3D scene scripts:
********
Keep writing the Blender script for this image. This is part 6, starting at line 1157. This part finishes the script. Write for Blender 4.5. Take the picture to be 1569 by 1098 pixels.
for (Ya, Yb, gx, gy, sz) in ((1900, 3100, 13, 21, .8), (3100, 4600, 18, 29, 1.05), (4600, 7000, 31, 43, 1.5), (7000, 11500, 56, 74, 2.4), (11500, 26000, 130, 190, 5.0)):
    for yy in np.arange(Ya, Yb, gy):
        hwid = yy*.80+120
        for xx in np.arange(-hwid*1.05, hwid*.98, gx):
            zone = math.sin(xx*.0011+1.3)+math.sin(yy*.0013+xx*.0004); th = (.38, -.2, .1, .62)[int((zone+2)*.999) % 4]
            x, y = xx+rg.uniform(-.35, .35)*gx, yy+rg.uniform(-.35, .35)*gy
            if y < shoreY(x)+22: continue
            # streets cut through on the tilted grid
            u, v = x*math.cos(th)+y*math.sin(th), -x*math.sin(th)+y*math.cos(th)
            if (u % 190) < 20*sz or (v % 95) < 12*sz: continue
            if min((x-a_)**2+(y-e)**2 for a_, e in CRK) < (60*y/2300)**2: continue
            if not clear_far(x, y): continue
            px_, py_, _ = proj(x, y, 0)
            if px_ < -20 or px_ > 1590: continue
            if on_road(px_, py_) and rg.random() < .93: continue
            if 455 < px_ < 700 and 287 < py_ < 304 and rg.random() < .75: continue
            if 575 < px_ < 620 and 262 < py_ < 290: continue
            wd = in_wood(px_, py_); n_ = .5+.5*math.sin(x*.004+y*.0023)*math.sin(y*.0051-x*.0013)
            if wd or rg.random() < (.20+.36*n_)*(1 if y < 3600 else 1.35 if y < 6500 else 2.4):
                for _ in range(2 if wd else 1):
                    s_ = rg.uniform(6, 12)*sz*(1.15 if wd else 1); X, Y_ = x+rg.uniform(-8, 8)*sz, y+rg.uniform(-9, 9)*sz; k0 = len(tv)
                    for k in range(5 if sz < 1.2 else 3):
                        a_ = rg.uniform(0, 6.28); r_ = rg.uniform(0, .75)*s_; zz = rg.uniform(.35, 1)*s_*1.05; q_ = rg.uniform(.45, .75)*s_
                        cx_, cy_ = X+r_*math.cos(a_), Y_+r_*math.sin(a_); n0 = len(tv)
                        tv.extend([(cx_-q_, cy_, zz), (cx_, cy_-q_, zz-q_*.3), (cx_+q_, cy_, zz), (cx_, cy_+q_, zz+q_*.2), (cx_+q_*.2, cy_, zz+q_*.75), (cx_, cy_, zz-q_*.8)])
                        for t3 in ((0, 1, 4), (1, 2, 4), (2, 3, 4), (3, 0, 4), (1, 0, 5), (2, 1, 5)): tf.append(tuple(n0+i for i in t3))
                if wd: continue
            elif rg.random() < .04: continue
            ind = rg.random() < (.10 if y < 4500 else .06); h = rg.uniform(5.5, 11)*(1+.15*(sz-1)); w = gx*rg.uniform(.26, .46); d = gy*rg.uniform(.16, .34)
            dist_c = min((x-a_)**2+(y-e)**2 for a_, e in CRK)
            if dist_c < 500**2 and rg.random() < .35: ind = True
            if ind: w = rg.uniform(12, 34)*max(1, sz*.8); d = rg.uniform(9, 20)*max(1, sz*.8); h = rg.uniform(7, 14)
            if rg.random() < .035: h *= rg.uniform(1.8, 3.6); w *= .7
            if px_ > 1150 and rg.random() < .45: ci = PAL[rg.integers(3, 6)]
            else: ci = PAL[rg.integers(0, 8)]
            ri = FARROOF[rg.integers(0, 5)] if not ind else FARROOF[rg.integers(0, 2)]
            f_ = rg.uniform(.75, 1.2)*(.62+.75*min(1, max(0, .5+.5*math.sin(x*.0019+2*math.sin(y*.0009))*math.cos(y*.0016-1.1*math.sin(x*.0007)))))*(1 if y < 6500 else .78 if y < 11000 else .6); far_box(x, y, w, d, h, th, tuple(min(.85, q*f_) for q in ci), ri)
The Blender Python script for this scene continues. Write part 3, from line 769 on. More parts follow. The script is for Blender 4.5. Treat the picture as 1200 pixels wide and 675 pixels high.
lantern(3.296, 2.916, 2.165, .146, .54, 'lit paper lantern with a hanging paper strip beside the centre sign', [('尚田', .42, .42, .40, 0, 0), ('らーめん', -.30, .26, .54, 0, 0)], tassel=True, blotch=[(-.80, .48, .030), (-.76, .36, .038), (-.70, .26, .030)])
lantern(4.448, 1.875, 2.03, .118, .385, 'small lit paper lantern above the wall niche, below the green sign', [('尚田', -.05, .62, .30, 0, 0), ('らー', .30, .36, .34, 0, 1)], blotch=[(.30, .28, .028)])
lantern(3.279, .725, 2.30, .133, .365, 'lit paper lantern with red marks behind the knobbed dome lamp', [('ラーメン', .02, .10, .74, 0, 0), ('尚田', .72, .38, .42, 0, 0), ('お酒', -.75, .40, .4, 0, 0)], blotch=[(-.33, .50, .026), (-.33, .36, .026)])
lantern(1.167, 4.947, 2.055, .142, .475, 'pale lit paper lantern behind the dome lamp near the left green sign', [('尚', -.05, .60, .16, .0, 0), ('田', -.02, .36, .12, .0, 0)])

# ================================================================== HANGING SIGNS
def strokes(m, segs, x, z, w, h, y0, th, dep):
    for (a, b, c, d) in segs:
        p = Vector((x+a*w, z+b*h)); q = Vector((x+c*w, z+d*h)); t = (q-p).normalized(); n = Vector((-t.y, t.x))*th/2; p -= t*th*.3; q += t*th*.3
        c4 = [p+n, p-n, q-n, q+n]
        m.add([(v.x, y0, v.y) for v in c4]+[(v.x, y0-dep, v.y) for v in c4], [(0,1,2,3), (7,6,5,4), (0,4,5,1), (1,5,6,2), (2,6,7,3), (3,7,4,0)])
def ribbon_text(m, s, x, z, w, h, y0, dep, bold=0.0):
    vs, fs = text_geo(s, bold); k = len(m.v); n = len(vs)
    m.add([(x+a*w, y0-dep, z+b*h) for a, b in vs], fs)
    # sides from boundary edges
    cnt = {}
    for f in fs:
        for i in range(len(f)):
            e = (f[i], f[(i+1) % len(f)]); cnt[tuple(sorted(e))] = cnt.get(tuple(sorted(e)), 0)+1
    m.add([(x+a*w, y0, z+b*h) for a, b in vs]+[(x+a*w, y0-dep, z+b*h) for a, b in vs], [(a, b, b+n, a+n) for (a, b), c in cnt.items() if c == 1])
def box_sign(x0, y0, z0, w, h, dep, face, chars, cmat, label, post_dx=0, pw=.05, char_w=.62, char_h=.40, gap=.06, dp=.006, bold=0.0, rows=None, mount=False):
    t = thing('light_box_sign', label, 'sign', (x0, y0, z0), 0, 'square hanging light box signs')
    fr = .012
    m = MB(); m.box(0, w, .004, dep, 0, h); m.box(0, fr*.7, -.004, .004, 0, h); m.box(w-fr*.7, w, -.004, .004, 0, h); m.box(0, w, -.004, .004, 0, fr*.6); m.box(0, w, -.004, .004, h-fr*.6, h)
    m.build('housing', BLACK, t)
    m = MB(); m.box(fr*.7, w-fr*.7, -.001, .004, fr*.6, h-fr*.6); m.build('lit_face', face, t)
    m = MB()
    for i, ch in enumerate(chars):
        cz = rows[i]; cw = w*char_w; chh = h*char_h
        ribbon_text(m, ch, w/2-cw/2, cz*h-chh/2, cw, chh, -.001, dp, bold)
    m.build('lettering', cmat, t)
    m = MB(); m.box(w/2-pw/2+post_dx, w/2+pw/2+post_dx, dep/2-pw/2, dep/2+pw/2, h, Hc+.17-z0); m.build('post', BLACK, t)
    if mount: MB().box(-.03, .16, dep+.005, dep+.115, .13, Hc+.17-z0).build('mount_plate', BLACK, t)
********
TASK GOAL:
Search the listing for the word "else" and return each line that holds it.

RESPONSE TO THIS TASK:
            if wd or rg.random() < (.20+.36*n_)*(1 if y < 3600 else 1.35 if y < 6500 else 2.4):
                for _ in range(2 if wd else 1):
                    s_ = rg.uniform(6, 12)*sz*(1.15 if wd else 1); X, Y_ = x+rg.uniform(-8, 8)*sz, y+rg.uniform(-9, 9)*sz; k0 = len(tv)
                    for k in range(5 if sz < 1.2 else 3):
            ind = rg.random() < (.10 if y < 4500 else .06); h = rg.uniform(5.5, 11)*(1+.15*(sz-1)); w = gx*rg.uniform(.26, .46); d = gy*rg.uniform(.16, .34)
            else: ci = PAL[rg.integers(0, 8)]
            ri = FARROOF[rg.integers(0, 5)] if not ind else FARROOF[rg.integers(0, 2)]
            f_ = rg.uniform(.75, 1.2)*(.62+.75*min(1, max(0, .5+.5*math.sin(x*.0019+2*math.sin(y*.0009))*math.cos(y*.0016-1.1*math.sin(x*.0007)))))*(1 if y < 6500 else .78 if y < 11000 else .6); far_box(x, y, w, d, h, th, tuple(min(.85, q*f_) for q in ci), ri)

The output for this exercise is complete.